Soweit die Revisionsrekurswerberin auf die bereits im Rekursverfahren behauptete Nichtigkeit des erstinstanzlichen Verfahrens zurückkommt, reicht es aus, auf die Richtigkeit der entsprechenden Ausführungen des Rekursgerichts hinzuweisen. Im Verfahren nach dem Außerstreitgesetz kann zwar eine vom Rekursgericht verneinte Nichtigkeit des erstinstanzlichen Verfahrens im Revisionsrekurs neuerlich geltend gemacht werden (vgl RIS‑Justiz RS0007232 [T17 zur Verletzung des rechtlichen Gehörs] ua), doch liegt eine solche Gehörverletzung hinsichtlich der Antragstellerin nicht vor.

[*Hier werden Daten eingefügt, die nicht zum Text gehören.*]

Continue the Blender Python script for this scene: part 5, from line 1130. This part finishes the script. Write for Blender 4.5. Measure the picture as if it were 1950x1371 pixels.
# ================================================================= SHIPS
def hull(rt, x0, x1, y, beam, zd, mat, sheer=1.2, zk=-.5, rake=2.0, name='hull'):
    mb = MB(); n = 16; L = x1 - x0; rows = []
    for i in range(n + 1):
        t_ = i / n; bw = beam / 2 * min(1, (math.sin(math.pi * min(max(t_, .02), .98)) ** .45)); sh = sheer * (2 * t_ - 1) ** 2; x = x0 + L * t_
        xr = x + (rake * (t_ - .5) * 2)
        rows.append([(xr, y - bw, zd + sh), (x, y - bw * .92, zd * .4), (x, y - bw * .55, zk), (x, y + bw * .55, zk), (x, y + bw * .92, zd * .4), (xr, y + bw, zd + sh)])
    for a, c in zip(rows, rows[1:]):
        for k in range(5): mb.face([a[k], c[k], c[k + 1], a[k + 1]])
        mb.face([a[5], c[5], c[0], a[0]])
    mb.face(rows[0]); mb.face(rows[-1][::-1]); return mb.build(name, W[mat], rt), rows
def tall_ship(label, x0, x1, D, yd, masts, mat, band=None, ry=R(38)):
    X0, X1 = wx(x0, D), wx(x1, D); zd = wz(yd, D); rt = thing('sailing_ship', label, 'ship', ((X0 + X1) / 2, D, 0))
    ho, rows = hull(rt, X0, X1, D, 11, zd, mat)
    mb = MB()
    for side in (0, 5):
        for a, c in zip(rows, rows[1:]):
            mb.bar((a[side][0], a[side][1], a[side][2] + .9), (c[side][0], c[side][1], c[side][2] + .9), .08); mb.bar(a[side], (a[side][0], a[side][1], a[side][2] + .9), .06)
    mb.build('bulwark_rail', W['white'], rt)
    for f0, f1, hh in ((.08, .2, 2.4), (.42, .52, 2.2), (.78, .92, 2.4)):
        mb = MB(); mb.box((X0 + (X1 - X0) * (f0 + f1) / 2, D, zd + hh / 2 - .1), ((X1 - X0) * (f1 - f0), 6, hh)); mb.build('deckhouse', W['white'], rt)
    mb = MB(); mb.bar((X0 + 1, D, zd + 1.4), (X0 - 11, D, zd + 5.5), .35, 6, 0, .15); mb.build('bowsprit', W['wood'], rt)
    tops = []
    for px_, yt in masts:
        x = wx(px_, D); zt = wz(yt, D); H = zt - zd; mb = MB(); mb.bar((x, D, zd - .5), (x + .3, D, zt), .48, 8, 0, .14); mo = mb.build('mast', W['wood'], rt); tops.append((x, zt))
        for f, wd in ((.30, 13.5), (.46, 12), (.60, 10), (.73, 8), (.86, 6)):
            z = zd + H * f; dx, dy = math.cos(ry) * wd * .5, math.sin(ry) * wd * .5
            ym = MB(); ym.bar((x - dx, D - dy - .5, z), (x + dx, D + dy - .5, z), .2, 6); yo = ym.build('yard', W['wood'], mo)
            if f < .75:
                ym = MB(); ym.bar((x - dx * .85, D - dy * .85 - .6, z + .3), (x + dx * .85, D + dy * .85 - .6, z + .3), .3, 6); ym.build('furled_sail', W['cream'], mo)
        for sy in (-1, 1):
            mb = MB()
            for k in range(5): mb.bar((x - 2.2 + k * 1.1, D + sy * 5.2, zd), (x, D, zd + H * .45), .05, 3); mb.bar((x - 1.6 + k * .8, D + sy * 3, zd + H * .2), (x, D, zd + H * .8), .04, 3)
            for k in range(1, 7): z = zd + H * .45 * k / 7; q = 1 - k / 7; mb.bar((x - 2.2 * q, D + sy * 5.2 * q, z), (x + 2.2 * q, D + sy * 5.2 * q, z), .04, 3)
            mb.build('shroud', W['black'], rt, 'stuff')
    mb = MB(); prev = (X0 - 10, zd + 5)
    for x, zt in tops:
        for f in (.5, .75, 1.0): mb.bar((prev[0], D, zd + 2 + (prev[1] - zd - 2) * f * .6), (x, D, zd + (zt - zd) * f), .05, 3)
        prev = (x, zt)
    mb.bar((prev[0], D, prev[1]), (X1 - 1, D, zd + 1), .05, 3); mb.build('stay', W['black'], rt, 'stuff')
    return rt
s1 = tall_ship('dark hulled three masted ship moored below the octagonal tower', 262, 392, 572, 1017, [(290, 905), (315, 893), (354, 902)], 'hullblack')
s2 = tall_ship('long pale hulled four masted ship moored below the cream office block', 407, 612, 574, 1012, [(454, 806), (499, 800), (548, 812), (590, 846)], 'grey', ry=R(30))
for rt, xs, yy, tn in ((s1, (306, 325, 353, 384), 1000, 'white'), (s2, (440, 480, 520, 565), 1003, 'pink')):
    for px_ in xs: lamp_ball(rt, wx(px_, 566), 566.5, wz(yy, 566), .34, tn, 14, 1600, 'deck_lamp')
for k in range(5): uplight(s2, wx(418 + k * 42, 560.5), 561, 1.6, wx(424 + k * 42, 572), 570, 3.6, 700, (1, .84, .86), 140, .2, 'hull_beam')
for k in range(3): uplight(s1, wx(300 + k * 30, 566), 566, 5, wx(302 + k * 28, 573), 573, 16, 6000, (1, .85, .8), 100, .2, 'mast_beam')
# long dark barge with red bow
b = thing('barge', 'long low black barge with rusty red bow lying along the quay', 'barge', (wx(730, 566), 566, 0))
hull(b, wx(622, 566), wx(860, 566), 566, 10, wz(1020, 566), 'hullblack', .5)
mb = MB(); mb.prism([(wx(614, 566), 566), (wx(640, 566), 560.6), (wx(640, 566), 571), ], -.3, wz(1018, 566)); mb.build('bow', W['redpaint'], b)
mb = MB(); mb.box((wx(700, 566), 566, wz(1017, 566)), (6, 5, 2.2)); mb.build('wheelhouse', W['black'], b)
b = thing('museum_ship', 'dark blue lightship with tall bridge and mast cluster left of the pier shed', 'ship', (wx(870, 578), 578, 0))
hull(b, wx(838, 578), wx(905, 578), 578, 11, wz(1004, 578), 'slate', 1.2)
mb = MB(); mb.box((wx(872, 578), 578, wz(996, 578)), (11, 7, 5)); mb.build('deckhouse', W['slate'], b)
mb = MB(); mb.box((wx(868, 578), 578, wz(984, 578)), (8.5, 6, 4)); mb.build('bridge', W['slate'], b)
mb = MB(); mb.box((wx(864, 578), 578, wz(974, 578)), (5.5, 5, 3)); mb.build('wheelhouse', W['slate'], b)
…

Es gilt der Grundsatz, dass das rechtliche Gehör dann gewahrt ist, wenn den Parteien Gelegenheit gegeben wird, ihren Standpunkt darzulegen und wenn sie sich zu allen Tatsachen und Beweisergebnissen, die der Entscheidung zugrundegelegt werden sollen, äußern können (vgl RIS‑Justiz RS0119970; RS0074920; RS0042216).

Die Unterlassung der Ladung einer Antragsgegnerin zu einer Verhandlung kann schon deshalb für die Antragstellerin keine Verletzung des rechtlichen Gehörs bilden, weil die Antragsgegnerin als Partei weder zum Erscheinen noch zur Aussage verhalten wäre.

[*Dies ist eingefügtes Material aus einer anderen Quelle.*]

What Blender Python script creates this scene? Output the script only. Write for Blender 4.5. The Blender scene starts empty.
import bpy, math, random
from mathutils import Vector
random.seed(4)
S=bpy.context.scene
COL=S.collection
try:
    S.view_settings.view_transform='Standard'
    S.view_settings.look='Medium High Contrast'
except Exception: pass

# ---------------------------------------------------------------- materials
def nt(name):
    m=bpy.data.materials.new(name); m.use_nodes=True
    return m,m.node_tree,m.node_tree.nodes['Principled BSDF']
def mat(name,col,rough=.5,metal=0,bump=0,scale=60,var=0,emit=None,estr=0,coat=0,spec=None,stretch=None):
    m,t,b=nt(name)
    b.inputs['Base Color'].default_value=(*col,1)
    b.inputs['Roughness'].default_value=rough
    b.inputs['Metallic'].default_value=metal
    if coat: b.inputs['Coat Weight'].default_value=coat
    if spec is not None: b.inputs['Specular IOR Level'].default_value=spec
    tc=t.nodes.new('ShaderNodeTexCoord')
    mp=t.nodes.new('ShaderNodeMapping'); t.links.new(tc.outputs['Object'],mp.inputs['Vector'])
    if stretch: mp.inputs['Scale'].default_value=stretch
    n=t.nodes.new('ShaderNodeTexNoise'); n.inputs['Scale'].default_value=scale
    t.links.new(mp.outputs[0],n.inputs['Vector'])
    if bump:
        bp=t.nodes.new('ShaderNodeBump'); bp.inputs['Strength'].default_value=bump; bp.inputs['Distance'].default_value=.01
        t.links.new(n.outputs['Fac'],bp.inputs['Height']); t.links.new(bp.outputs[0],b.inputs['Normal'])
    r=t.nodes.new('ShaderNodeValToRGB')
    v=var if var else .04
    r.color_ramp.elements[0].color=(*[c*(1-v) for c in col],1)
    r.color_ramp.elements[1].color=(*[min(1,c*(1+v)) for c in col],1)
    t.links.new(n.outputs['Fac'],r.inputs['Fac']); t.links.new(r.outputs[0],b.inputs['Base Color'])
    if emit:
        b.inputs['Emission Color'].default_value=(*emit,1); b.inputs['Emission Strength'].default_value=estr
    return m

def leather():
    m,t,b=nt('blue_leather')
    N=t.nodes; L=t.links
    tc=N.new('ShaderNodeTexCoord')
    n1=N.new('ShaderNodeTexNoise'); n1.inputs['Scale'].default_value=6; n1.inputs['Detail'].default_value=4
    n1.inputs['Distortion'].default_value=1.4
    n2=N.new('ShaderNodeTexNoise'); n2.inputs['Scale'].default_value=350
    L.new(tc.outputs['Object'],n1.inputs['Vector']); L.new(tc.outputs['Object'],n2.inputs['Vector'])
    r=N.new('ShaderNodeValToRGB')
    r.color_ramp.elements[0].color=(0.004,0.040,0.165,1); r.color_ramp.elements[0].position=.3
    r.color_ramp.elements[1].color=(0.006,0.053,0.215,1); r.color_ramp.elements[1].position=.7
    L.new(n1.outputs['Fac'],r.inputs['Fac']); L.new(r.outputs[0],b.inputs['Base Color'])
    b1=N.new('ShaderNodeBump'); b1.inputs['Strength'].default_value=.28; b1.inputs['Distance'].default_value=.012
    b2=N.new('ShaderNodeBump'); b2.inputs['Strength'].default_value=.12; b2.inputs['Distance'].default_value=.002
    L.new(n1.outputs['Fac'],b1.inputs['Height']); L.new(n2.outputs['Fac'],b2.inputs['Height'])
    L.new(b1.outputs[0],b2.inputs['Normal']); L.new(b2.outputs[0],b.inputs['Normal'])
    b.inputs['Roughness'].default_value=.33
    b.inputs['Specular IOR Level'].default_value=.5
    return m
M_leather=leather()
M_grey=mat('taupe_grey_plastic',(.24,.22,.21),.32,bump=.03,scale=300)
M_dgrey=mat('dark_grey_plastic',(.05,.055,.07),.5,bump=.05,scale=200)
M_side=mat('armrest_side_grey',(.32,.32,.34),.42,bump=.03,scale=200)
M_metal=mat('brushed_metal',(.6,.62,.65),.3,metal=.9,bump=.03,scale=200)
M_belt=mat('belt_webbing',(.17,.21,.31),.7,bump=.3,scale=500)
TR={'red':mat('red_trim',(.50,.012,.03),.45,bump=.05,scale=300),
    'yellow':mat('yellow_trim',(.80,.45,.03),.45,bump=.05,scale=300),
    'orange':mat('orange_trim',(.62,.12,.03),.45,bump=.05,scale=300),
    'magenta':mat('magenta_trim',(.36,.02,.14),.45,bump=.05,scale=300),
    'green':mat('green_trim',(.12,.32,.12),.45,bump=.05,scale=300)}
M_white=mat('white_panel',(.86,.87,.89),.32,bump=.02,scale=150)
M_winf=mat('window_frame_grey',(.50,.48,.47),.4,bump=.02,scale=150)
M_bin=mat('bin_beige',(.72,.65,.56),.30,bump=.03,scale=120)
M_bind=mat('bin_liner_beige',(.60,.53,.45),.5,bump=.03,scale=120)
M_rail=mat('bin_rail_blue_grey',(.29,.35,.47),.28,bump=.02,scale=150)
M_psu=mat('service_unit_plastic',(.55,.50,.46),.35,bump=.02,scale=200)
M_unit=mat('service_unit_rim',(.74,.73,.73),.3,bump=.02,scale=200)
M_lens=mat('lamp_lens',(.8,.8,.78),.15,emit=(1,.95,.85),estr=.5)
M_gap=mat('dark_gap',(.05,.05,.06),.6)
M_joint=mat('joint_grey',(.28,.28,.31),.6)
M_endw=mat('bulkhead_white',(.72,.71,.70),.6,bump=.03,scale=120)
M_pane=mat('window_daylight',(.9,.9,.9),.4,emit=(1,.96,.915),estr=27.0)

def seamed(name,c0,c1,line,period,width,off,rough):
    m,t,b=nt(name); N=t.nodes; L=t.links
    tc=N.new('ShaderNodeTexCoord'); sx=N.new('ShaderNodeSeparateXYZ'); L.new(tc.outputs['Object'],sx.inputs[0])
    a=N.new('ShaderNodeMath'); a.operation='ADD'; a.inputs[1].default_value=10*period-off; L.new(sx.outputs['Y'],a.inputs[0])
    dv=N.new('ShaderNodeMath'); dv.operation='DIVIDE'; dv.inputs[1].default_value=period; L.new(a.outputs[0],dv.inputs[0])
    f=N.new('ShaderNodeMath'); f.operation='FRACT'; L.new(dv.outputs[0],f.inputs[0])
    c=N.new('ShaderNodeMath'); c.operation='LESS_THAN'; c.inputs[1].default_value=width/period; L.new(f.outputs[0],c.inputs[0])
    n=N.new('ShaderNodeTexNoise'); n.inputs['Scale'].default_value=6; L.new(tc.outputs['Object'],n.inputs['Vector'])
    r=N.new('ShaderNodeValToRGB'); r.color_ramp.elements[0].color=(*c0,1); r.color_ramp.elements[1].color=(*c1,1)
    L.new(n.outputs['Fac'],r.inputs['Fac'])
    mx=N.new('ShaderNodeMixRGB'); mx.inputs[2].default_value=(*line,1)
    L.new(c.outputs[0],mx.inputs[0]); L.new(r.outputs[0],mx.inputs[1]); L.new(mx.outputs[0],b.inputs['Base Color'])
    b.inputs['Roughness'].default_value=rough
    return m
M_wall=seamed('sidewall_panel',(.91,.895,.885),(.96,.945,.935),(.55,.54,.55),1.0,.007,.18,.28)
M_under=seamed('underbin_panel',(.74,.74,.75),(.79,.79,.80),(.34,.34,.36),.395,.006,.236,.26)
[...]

Soweit damit eine Mangelhaftigkeit begründet worden sein soll, ist eine Relevierung im Revisionsrekurs nicht mehr zulässig, weil dieser Mangel bereits vom Rekursgericht verneint wurde (vgl RIS‑Justiz RS0050037).

Im Übrigen finden sich keine Argumente dafür, dass der angefochtene Mehrheitsbeschluss mit einem materiellen oder Formmangel behaftet gewesen wäre, sodass die Vorinstanzen in Übereinstimmung dazu bestehender Rechtsprechung eine Aufhebung dieses Beschlusses verweigerten.

Das hatte zur Zurückweisung des außerordentlichen Revisionsrekurses der Antragstellerin zu führen.